Эта казнь очень подробно описана в воспоминаниях парижского палача Сансона. К сожалению, верить его воспоминаниям трудно: последний представитель вековой семьи палачей, полуидиот, едва ли был даже в состоянии что-либо связно и точно рассказать писавшим с его слов литераторам. «Мемуары Сансона» — большая литературная афера, к ней имел отношение сам Бальзак. Однако доля правды могла быть и в «записях» палача; недаром же издатели заплатили ему тридцать тысяч франков. Некоторые подробности его рассказа очень похожи на правду (как, например, неподвижный взгляд Дантона, устремленный на Шарлотту в момент прохождения колесницы по улице Сент-Оноре). Во всяком случае, мы знаем и по множеству других рассказов, что Шарлотта Корде проявляла до последней минуты самообладание, поразившее всех очевидцев. Верньо сказал в тюрьме: «Она нас погубила, но зато научила нас, как следует умирать». Член революционного трибунала Леруа высказал мнение, что зрелище людей, идущих на смерть с таким мужеством, только деморализует народ: не следовало ли бы пускать предварительно кровь осужденным, «pour affaisser leur maintien courageux»[19]?

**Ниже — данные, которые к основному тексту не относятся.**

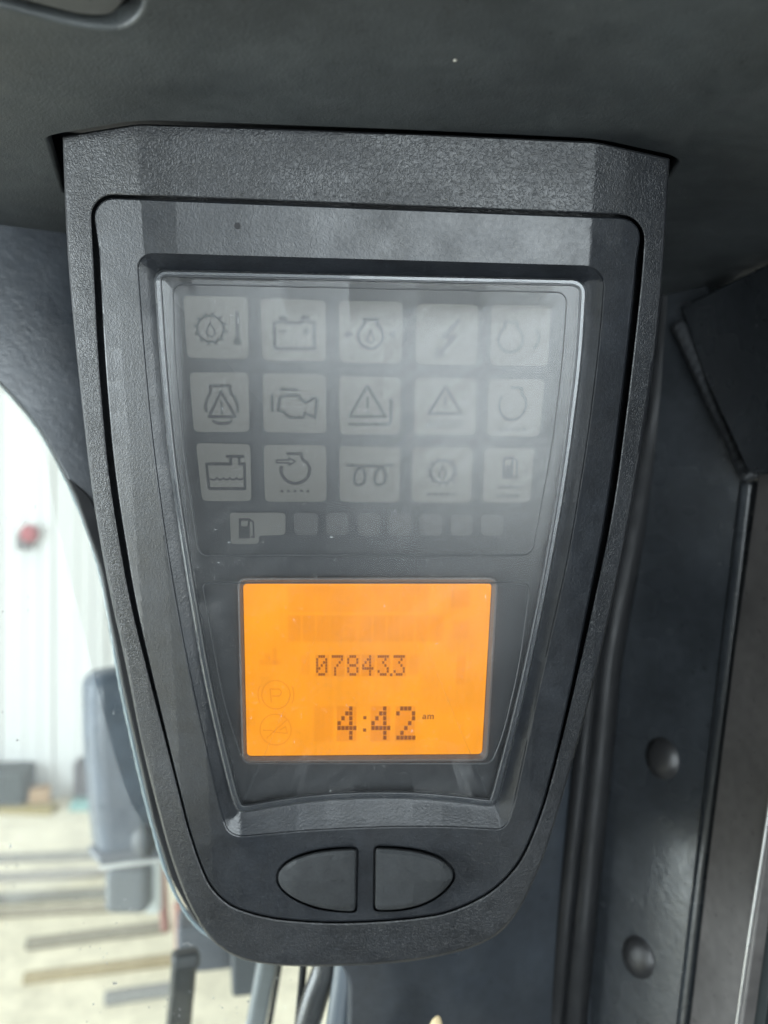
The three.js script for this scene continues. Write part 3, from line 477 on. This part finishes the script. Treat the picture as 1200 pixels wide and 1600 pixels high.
// ---------------------------------------------------------------- pillar on the right
const PIL = new Plane([985, 800, 0.452], [1165, 800, 0.405], [940, 1400, 0.452]);
{
  const t = thing('cab_pillar', 'black painted steel cab pillar with welded gusset and two round plugs', 'pillar', PIL.hit(1000, 1640));
  part('pillar_face', PIL.prism([[990, 380, 0], [1090, 380, 0], [1166, 735, 20], [1152, 880, 0], [1066, 1700, 0], [905, 1700, 0], [942, 1100, 0]], 0, 0.02, 0.001), M.pillar, t);
  const edge = (x) => [[1168, 758], [1152, 900], [1128, 1100], [1102, 1320], [1076, 1540], [1058, 1700]].map(([px, py]) => PIL.hit(px + x, py, -0.0025));
  part('pillar_edge', tube(edge(2), 0.0042, 120, 14), M.pillar, t);
  part('gusset', new Plane([1080, 600, 0.43], [1200, 600, 0.375], [1090, 900, 0.43]).prism([[1062, 478, 0], [1260, 380, 0], [1260, 740, 0], [1168, 742, 10], [1140, 680, 20], [1098, 590, 20]], 0.002, 0.012, 0.002), M.pillar, t);
  part('weld_bead', tube([[1063, 512], [1078, 545], [1100, 592], [1124, 645], [1146, 692], [1158, 722], [1168, 742]].map(([x, y]) => PIL.hit(x, y, 0.0035)), 0.0036, 120, 14, 0.07), M.weld, t);
  part('weld_bead', tube([[1166, 742], [1178, 738], [1192, 737], [1215, 736]].map(([x, y]) => PIL.hit(x, y, 0.004)), 0.0036, 50, 14, 0.12), M.weld, t);
  const SIDE = new Plane([1125, 1200, 0.400], [1200, 1200, 0.372], [1085, 1600, 0.400]);
  part('side_face', SIDE.prism([[1186, 735, 0], [1260, 700, 0], [1208, 1250, 0], [1146, 1700, 0], [1066, 1700, 0], [1108, 1330, 0], [1148, 1010, 0]], 0, 0.006, 0.0008), M.warmTrim, t);
  part('trim_strip', tube([[1207, 1225], [1190, 1340], [1172, 1455], [1150, 1610], [1142, 1680]].map(([x, y]) => SIDE.hit(x, y, 0.0005)), 0.0007, 60, 8), M.bareMetal, t);
  for (const [x, y] of [[1035, 1185], [997, 1496]]) {
    const p = PIL.hit(x, y, 0.0002), pts = [[0, 0.0036], [0.003, 0.0034], [0.0055, 0.0027], [0.0074, 0.0016], [0.0082, 0.0007], [0.0084, 0.0005], [0.0089, 0.0004], [0.009, 0]].map(([r, h]) => new THREE.Vector2(r, h)).reverse();
    const g = new THREE.LatheGeometry(pts, 40); g.rotateX(Math.PI / 2); g.scale(1, 1.12, 1); g.applyMatrix4(new THREE.Matrix4().extractRotation(PIL.m)); g.translate(p.x, p.y, p.z);
    part('hole_plug', g, M.plug, t);
  }
  // door glass beyond the pillar, its black border in view
  const sw = thing('door_window', 'black bordered door glass at the lower right edge behind the pillar', 'window', SIDE.hit(1190, 1690, -0.02));
  part('black_border', SIDE.prism([[1214, 1240, 0], [1230, 1240, 0], [1212, 1470, 0], [1181, 1700, 0], [1140, 1700, 0], [1176, 1460, 0]], -0.006, 0.004, 0.0004), M.blackGlass, sw);
  part('pane', SIDE.prism([[1226, 1240, 0], [1500, 1240, 0], [1500, 1700, 0], [1184, 1700, 0], [1214, 1470, 0]], -0.008, 0.0006, 0), M.glass, sw);
}
{
  const t = thing('rubber_seal', 'black rubber seal running down beside the pillar', 'seal', at(880, 1640, 0.455));
  part('seal_lip', tube([[1024, 380], [1008, 600], [968, 820], [935, 1010], [916, 1180], [890, 1420], [866, 1680]].map(([x, y]) => at(x - 6, y, 0.446)), 0.0042, 120, 14), M.rubber, t);
  part('seal_bulb', tube([[1048, 380], [1030, 600], [992, 820], [956, 1010], [938, 1180], [914, 1420], [890, 1680]].map(([x, y]) => at(x - 3, y, 0.45)), 0.0074, 120, 16), M.rubber, t);
}

// ---------------------------------------------------------------- things by the window
{
  const g = (x0, x1, lean, y0, d, r) => { const a = at((x0 + x1) / 2, y0, d), b = at((x0 + x1) / 2 + lean, 1720, d), w = (x1 - x0) / F * d, v = b.clone().sub(a), L = v.length(); const q = new RoundedBoxGeometry(w, L, w * 0.7, 3, Math.min(r, w * 0.3)); q.rotateY(0.35); q.rotateZ(-Math.atan2(-v.x, -v.y) + 0); q.translate((a.x + b.x) / 2, (a.y + b.y) / 2, (a.z + b.z) / 2); return q; };
  const lever = thing('lever', 'short dark grey upright lever standing outside the window', 'lever', at(285, 1720, 0.62));
  part('lever_arm', g(270, 309, -22, 1490, 0.62, 0.006), std({ color: rgb(0.03, 0.033, 0.033), map: paintMap, roughness: 0.6, roughnessMap: paintRough }), lever);
  part('lever_cap', new RoundedBoxGeometry(0.0192, 0.012, 0.014, 3, 0.004).rotateY(0.35).translate(...at(290, 1498, 0.62).toArray()), std({ color: rgb(0.04, 0.042, 0.045), roughness: 0.5 }), lever);
  const arm = thing('wiper_arm', 'light grey flat arm leaning left below the panel', 'arm', at(410, 1720, 0.55));
  part('arm_bar', g(414, 445, -52, 1440, 0.55, 0.004), std({ color: rgb(0.24, 0.26, 0.27), map: paintMap, roughness: 0.5 }), arm);
  part('arm_edge', tube([[446, 1440], [432, 1520], [420, 1590], [398, 1720]].map(([x, y]) => at(x + 3, y, 0.548)), 0.0016, 40, 8), M.rubber, arm);
  const seal = tag(part('window_seal', tube([[478, 1440], [473, 1520], [464, 1620], [455, 1720]].map(([x, y]) => at(x, y, 0.43)), 0.0019, 50, 10), M.rubber, scene, false), 'thin black upright seal strip under the panel right of grey arm', 'seal');
  const hose = tag(part('hose', tube([[520, 1430], [512, 1510], [495, 1560], [480, 1620], [470, 1720]].map(([x, y]) => at(x - 3, y, 0.415)), 0.0062, 70, 14), std({ color: rgb(0.045, 0.045, 0.05), map: paintMap, roughness: 0.42, roughnessMap: paintRough }), scene, false), 'charcoal rubber hose hanging below the panel beside the rear steel panel', 'hose');
  const rod = tag(part('support_tube', tube([[546, 1430], [538, 1520], [527, 1600], [518, 1720]].map(([x, y]) => at(x, y, 0.405)), 0.0052, 60, 14), std({ color: rgb(0.08, 0.095, 0.11), roughness: 0.35 }), scene, false), 'smooth blue grey tube right beside the charcoal hose', 'tube');
  const tip = new THREE.LatheGeometry([[0, 0.006], [0.0012, 0.0052], [0.0024, 0.003], [0.003, 0], [0.003, -0.03]].map(([x, y]) => new THREE.Vector2(x, y)), 16); tip.rotateZ(-0.25); const tp = at(680, 1608, 0.38); tip.translate(tp.x, tp.y, tp.z);
  tag(part('wooden_stick', tip, std({ color: rgb(0.62, 0.48, 0.28), roughness: 0.7 }), scene, false), 'pale beige pointed stick tip poking up at the bottom edge', 'stick');
}
// ---------------------------------------------------------------- outside the window
{
  // mirror of the machine
  const d = 1.15, mp = at(230, 1380, d), t = thing('side_mirror', 'large blue grey rounded mirror back outside the window', 'mirror', mp);
  const PM = new Plane([150, 1200, d], [260, 1200, d + 0.05], [150, 1300, d - 0.004]);
  part('mirror_shell', PM.prism([[143, 1056, 26], [330, 1020, 40], [330, 1336, 20], [162, 1346, 16], [146, 1200, 60]], 0, 0.05, 0.014), std({ color: rgb(0.09, 0.12, 0.165), map: paintMap, roughness: 0.5, roughnessMap: paintRough }), t);
  part('mirror_foot', PM.prism([[152, 1338, 6], [300, 1318, 6], [300, 1346, 4], [158, 1356, 6]], 0.004, 0.05, 0.004), std({ color: rgb(0.12, 0.13, 0.15), roughness: 0.6 }), t);
  part('mirror_knob', new THREE.SphereGeometry(0.016, 24, 16).scale(1, 1.25, 0.8).translate(...at(226, 1314, d - 0.02).toArray()), std({ color: rgb(0.05, 0.055, 0.06), roughness: 0.5 }), t);
  part('mirror_arm', tube([[158, 1356], [200, 1350], [250, 1344], [320, 1332]].map(([x, y]) => at(x, y, d - 0.015)), 0.0028, 40, 8), std({ color: rgb(0.5, 0.5, 0.48), roughness: 0.5 }), t);
  const b = thing('work_lamp', 'dark grey boxy work lamp below the mirror outside', 'lamp', at(205, 1430, 1.3));
  part('lamp_body', new RoundedBoxGeometry(0.062, 0.066, 0.05, 4, 0.012).translate(...at(203, 1384, 1.3).toArray()), std({ color: rgb(0.13, 0.14, 0.15), roughness: 0.55 }), b);
  part('lamp_bracket', new RoundedBoxGeometry(0.022, 0.085, 0.02, 3, 0.004).translate(...at(240, 1380, 1.32).toArray()), std({ color: rgb(0.5, 0.52, 0.5), roughness: 0.6 }), b);
  const post = (name, pts, dd, r, col, label, cat) => tag(part(name, tube(pts.map(([x, y]) => at(x, y, dd)), r, 30, 12), std({ color: col, roughness: 0.6 }), scene, false), label, cat);
  post('red_pipe', [[252, 1335], [254, 1390], [258, 1450]], 1.7, 0.009, rgb(0.26, 0.14, 0.12), 'faded red pipe upright just right of the dark work lamp', 'pipe');
  post('red_pipe', [[278, 1415], [281, 1470], [284, 1560]], 1.6, 0.009, rgb(0.30, 0.17, 0.14), 'faded red pipe standing above the dark lever', 'pipe');
  used.set('red_pipe', 2); scene.children.at(-1).name = 'red_pipe_001';
  const box = (name, px, py, dd, w, h, l, col, label, cat, turn = 0.2) => { const p = at(px, py, dd); return tag(part(numbered(name), new RoundedBoxGeometry(w, h, l, 3, Math.min(w, h, l) * 0.12).rotateY(turn).translate(p.x, p.y + h / 2, p.z), std({ color: col, map: paintMap, roughness: 0.65 }), scene, false), label, cat); };
  box('grey_block', 322, 1502, 0.95, 0.06, 0.05, 0.05, rgb(0.17, 0.18, 0.2), 'mid grey block behind the top of the dark lever', 'block');
  box('grey_block', 388, 1541, 0.9, 0.034, 0.06, 0.04, rgb(0.10, 0.11, 0.12), 'dark grey block hanging under the panel left of grey arm', 'block');
  // by the far wall
  const far = (px, py) => 1.62 / ((py - 800) / F);
  const floorBox = (name, px, py, w, h, l, col, label, cat, turn) => { const dd = far(px, py), p = at(px, py, dd); return tag(part(numbered(name), new RoundedBoxGeometry(w, h, l, 3, Math.min(w, h, l) * 0.1).rotateY(turn ?? 0.1).translate(p.x, h / 2, p.z), std({ color: col, map: paintMap, roughness: 0.7 }), scene, false), label, cat); };
  floorBox('storage_crate', 8, 1258, 0.26, 0.21, 0.25, rgb(0.045, 0.06, 0.06), 'black crate on the floor against the white wall', 'crate');
  floorBox('cardboard_box', 63, 1259, 0.11, 0.10, 0.12, rgb(0.55, 0.36, 0.2), 'tan cardboard box on the floor beside the black crate', 'box', 0.3);
  floorBox('timber_offcut', 45, 1268, 0.30, 0.035, 0.1, rgb(0.42, 0.33, 0.12), 'flat ochre timber offcut lying in front of the crate', 'timber', -0.1);
  floorBox('teal_tray', 138, 1262, 0.17, 0.05, 0.12, rgb(0.28, 0.50, 0.48), 'pale teal tray on the floor beside the mirror', 'tray', 0.1);
  floorBox('equipment_case', 143, 1253, 0.16, 0.24, 0.14, rgb(0.10, 0.09, 0.10), 'dark upright case by the wall behind the teal tray', 'case', 0);
  // red alarm bell on the wall
  const bp = at(46, 834, D - ROOM.z0 - 0.06), bell = thing('alarm_bell', 'small red round alarm bell on the white wall', 'bell', bp);
  part('bell_dome', new THREE.LatheGeometry([[0.052, 0], [0.051, 0.012], [0.042, 0.03], [0.02, 0.042], [0, 0.044]].map(([r, h]) => new THREE.Vector2(r, h)), 32).rotateX(Math.PI / 2), std({ color: rgb(0.30, 0.06, 0.07), roughness: 0.4 }), bell, false);
  part('bell_box', new RoundedBoxGeometry(0.07, 0.10, 0.06, 3, 0.01).translate(-0.035, -0.04, -0.015), std({ color: rgb(0.10, 0.09, 0.09), roughness: 0.6 }), bell, false);
  // bars lying on the floor
  const bars = [[-120, 160, 1352, 1340, 0.055, rgb(0.37, 0.35, 0.31), 'greyish bar on the floor farthest from the window'], [-120, 165, 1382, 1368, 0.045, rgb(0.41, 0.38, 0.34), 'greyish brown bar, second farthest on the floor'], [-120, 180, 1418, 1400, 0.06, rgb(0.36, 0.35, 0.32), 'grey bar on the floor level with the work lamp'], [-120, 175, 1441, 1424, 0.03, rgb(0.41, 0.37, 0.30), 'narrow brown bar on the floor under the work lamp'], [40, 262, 1482, 1454, 0.05, rgb(0.39, 0.36, 0.30), 'brown grey bar on the floor short of the red pipes'], [36, 285, 1536, 1504, 0.04, rgb(0.52, 0.43, 0.28), 'tan timber bar on the floor left of the lever'], [163, 268, 1568, 1552, 0.05, rgb(0.37, 0.37, 0.37), 'short grey bar on the floor nearest the window']];
  for (const [x0, x1, y0, y1, w, col, label] of bars) {
    const a = at(x0, y0, far(x0, y0)), b2 = at(x1, y1, far(x1, y1)), v = b2.clone().sub(a), L = v.length(), g = new RoundedBoxGeometry(L, 0.03, w, 2, 0.006); g.rotateY(-Math.atan2(v.z, v.x)); g.translate((a.x + b2.x) / 2, 0.016, (a.z + b2.z) / 2);
    tag(part(numbered('floor_bar'), g, std({ color: col, map: paintMap, roughness: 0.7 }), scene, false), label, 'bar', 'bars lying on the workshop floor');
  }
}
renderer.render(scene, camera);
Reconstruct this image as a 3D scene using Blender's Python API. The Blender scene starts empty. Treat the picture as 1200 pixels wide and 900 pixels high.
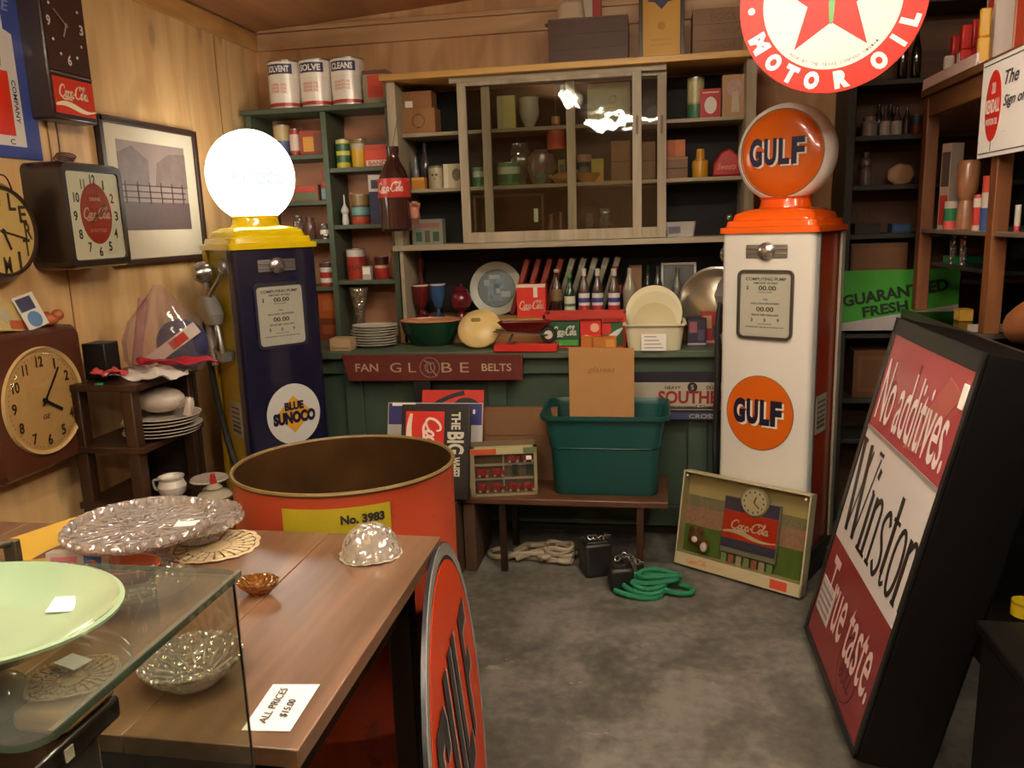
import bpy, bmesh, math, random
from mathutils import Vector, Matrix
random.seed(7)
PI = math.pi
S = bpy.context.scene
COL = S.collection

# ------------------------------------------------------------------ camera
YAW, PITCH, ROLL, FPX, HC = math.radians(10.1), math.radians(11.25), math.radians(1.95), 945.0, 1.5
_f = Vector((-math.sin(YAW)*math.cos(PITCH), math.cos(YAW)*math.cos(PITCH), -math.sin(PITCH)))
_r = Vector((math.cos(YAW), math.sin(YAW), 0)); _u = _r.cross(_f)
_c, _s = math.cos(ROLL), math.sin(ROLL)
_r, _u = _c*_r - _s*_u, _c*_u + _s*_r
CAM = Vector((0, 0, HC))
cd = bpy.data.cameras.new('camera'); cam = bpy.data.objects.new('camera', cd); COL.objects.link(cam)
cd.sensor_width = 36; cd.lens = FPX/1200*36; cd.clip_start = .02; cd.clip_end = 60
cam.matrix_world = Matrix(((_r.x, _u.x, -_f.x, 0), (_r.y, _u.y, -_f.y, 0), (_r.z, _u.z, -_f.z, HC), (0, 0, 0, 1)))
S.camera = cam

# measuring aids: where a sight line meets a plane of the room
def ray(px, py): return (px-600)/FPX*_r - (py-450)/FPX*_u + _f
def onX(px, py, v): d = ray(px, py); return CAM + d*((v)/d.x)
def onY(px, py, v): d = ray(px, py); return CAM + d*((v)/d.y)
def onZ(px, py, v): d = ray(px, py); return CAM + d*((v-HC)/d.z)
ROOTM = {}
def loc(root, px, py, y=0.0):
    """local (x, z) on the plane y of a thing"""
    Mi = ROOTM[root.name].inverted(); o = Mi @ CAM; d = Mi.to_3x3() @ ray(px, py)
    t = (y-o.y)/d.y; p = o + d*t
    return p.x, p.z

# ------------------------------------------------------------------ materials
def lin(h):
    if isinstance(h, str):
        h = h.lstrip('#'); v = [int(h[i:i+2], 16)/255 for i in (0, 2, 4)]
    else: v = h
    return tuple((c/12.92 if c <= .04045 else ((c+.055)/1.055)**2.4) for c in v) + (1,)
MC = {}
def mat(col, rough=.5, metal=0, var=.12, scale=14, bump=0, emit=0, coat=0, spec=.5):
    key = (col, rough, metal, var, scale, bump, emit, coat, spec)
    if key in MC: return MC[key]
    m = bpy.data.materials.new('paint_%s' % str(col).lstrip('#')); m.use_nodes = True
    nt = m.node_tree; b = nt.nodes['Principled BSDF']
    c = lin(col)
    b.inputs['Roughness'].default_value = rough; b.inputs['Metallic'].default_value = metal
    b.inputs['Coat Weight'].default_value = coat; b.inputs['Specular IOR Level'].default_value = spec
    tc = nt.nodes.new('ShaderNodeTexCoord'); no = nt.nodes.new('ShaderNodeTexNoise'); no.inputs['Scale'].default_value = scale
    no.inputs['Detail'].default_value = 4
    nt.links.new(tc.outputs['Object'], no.inputs['Vector'])
    r = nt.nodes.new('ShaderNodeMix'); r.data_type = 'RGBA'
    r.inputs['A'].default_value = tuple(x*(1-var) for x in c[:3]) + (1,)
    r.inputs['B'].default_value = tuple(min(1, x*(1+var)) for x in c[:3]) + (1,)
    nt.links.new(no.outputs['Fac'], r.inputs['Factor']); nt.links.new(r.outputs['Result'], b.inputs['Base Color'])
    if bump:
        bp = nt.nodes.new('ShaderNodeBump'); bp.inputs['Strength'].default_value = bump; bp.inputs['Distance'].default_value = .01
        nt.links.new(no.outputs['Fac'], bp.inputs['Height']); nt.links.new(bp.outputs['Normal'], b.inputs['Normal'])
    if emit:
        b.inputs['Emission Color'].default_value = c; b.inputs['Emission Strength'].default_value = emit
    MC[key] = m; return m

def wood(c1, c2, axis='z', rough=.55, scale=6, knots=0, name='wood', stain=0):
    key = ('wood', c1, c2, axis, rough, scale, knots, stain)
    if key in MC: return MC[key]
    m = bpy.data.materials.new(name); m.use_nodes = True; nt = m.node_tree; b = nt.nodes['Principled BSDF']; L = nt.links.new
    b.inputs['Roughness'].default_value = rough
    tc = nt.nodes.new('ShaderNodeTexCoord'); mp = nt.nodes.new('ShaderNodeMapping')
    sc = {'x': (.09, 1, 1), 'y': (1, .09, 1), 'z': (1, 1, .09)}[axis]
    mp.inputs['Scale'].default_value = sc; L(tc.outputs['Object'], mp.inputs['Vector'])
    n1 = nt.nodes.new('ShaderNodeTexNoise'); n1.inputs['Scale'].default_value = scale; n1.inputs['Detail'].default_value = 5
    n1.inputs['Distortion'].default_value = 1.2; L(mp.outputs['Vector'], n1.inputs['Vector'])
    n2 = nt.nodes.new('ShaderNodeTexNoise'); n2.inputs['Scale'].default_value = scale*9; n2.inputs['Detail'].default_value = 3
    L(mp.outputs['Vector'], n2.inputs['Vector'])
    ad = nt.nodes.new('ShaderNodeMath'); ad.operation = 'MULTIPLY_ADD'; ad.inputs[1].default_value = .35
    L(n2.outputs['Fac'], ad.inputs[0]); L(n1.outputs['Fac'], ad.inputs[2])
    cr = nt.nodes.new('ShaderNodeValToRGB'); e = cr.color_ramp.elements
    e[0].position = .5; e[0].color = lin(c1); e[1].position = .85; e[1].color = lin(c2)
    L(ad.outputs[0], cr.inputs['Fac']); out = cr.outputs['Color']
    if knots:
        sp = nt.nodes.new('ShaderNodeSeparateXYZ'); L(tc.outputs['Object'], sp.inputs[0])
        ad2 = nt.nodes.new('ShaderNodeMath'); ad2.operation = 'ADD'; L(sp.outputs['X'], ad2.inputs[0]); L(sp.outputs['Y'], ad2.inputs[1])
        cb = nt.nodes.new('ShaderNodeCombineXYZ'); L(ad2.outputs[0], cb.inputs['X']); L(sp.outputs['Z'], cb.inputs['Y'])
        mp2 = nt.nodes.new('ShaderNodeMapping'); mp2.inputs['Scale'].default_value = (1, .42, 1) if axis == 'z' else (.42, 1, 1)
        L(cb.outputs[0], mp2.inputs['Vector'])
        # flowing plywood figure
        mp3 = nt.nodes.new('ShaderNodeMapping'); mp3.inputs['Scale'].default_value = (1, .22, 1) if axis == 'z' else (.22, 1, 1); L(cb.outputs[0], mp3.inputs['Vector'])
        wn = nt.nodes.new('ShaderNodeTexNoise'); wn.noise_dimensions = '2D'; wn.inputs['Scale'].default_value = 3.0; wn.inputs['Detail'].default_value = 2; L(mp3.outputs['Vector'], wn.inputs['Vector'])
        ml = nt.nodes.new('ShaderNodeMath'); ml.operation = 'MULTIPLY'; ml.inputs[1].default_value = 26; L(wn.outputs['Fac'], ml.inputs[0])
        sn = nt.nodes.new('ShaderNodeMath'); sn.operation = 'SINE'; L(ml.outputs[0], sn.inputs[0])
        mr = nt.nodes.new('ShaderNodeMapRange'); mr.inputs['From Min'].default_value = .2; mr.inputs['From Max'].default_value = 1; mr.inputs['To Min'].default_value = 0; mr.inputs['To Max'].default_value = .45
        L(sn.outputs[0], mr.inputs['Value'])
        mg = nt.nodes.new('ShaderNodeMix'); mg.data_type = 'RGBA'; mg.inputs['B'].default_value = tuple(v*.72 for v in lin(c2)[:3]) + (1,)
        L(mr.outputs['Result'], mg.inputs['Factor']); L(out, mg.inputs['A']); out = mg.outputs['Result']
        vo = nt.nodes.new('ShaderNodeTexVoronoi'); vo.voronoi_dimensions = '2D'; vo.inputs['Scale'].default_value = knots; L(mp2.outputs['Vector'], vo.inputs['Vector'])
        k = nt.nodes.new('ShaderNodeMapRange'); k.inputs['From Min'].default_value = .03; k.inputs['From Max'].default_value = .075
        k.inputs['To Min'].default_value = .75; k.inputs['To Max'].default_value = 0
        L(vo.outputs['Distance'], k.inputs['Value'])
        mx = nt.nodes.new('ShaderNodeMix'); mx.data_type = 'RGBA'; mx.inputs['B'].default_value = tuple(v*.45 for v in lin(c1)[:3]) + (1,)
        L(k.outputs['Result'], mx.inputs['Factor']); L(out, mx.inputs['A']); out = mx.outputs['Result']
    L(out, b.inputs['Base Color'])
    bp = nt.nodes.new('ShaderNodeBump'); bp.inputs['Strength'].default_value = .12; bp.inputs['Distance'].default_value = .004
    L(ad.outputs[0], bp.inputs['Height']); L(bp.outputs['Normal'], b.inputs['Normal'])
    MC[key] = m; return m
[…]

В эмиграции, за границей вообще, впечатление было тоже очень сильное. Выражалось оно по-разному. Клопшток написал стихи в память Шарлотты. Но, по-видимому, он ничего о ней не знал, — он и фамилию пишет неправильно: Корда, с ударением на первом слоге. В Англии на большом маскараде дама, загримированная под Шарлотту Корде, подкрадывалась к Робеспьеру, с тем чтобы его «маратизировать»...
18
За картину, изображающую смерть Марата, Давиду было обещано 24 тысячи ливров, но заплатили ему только 12 тысяч. Много позднее, уже успев утешиться, после 9 термидора, — он все же домогался у правительства уплаты вторых 12 тысяч.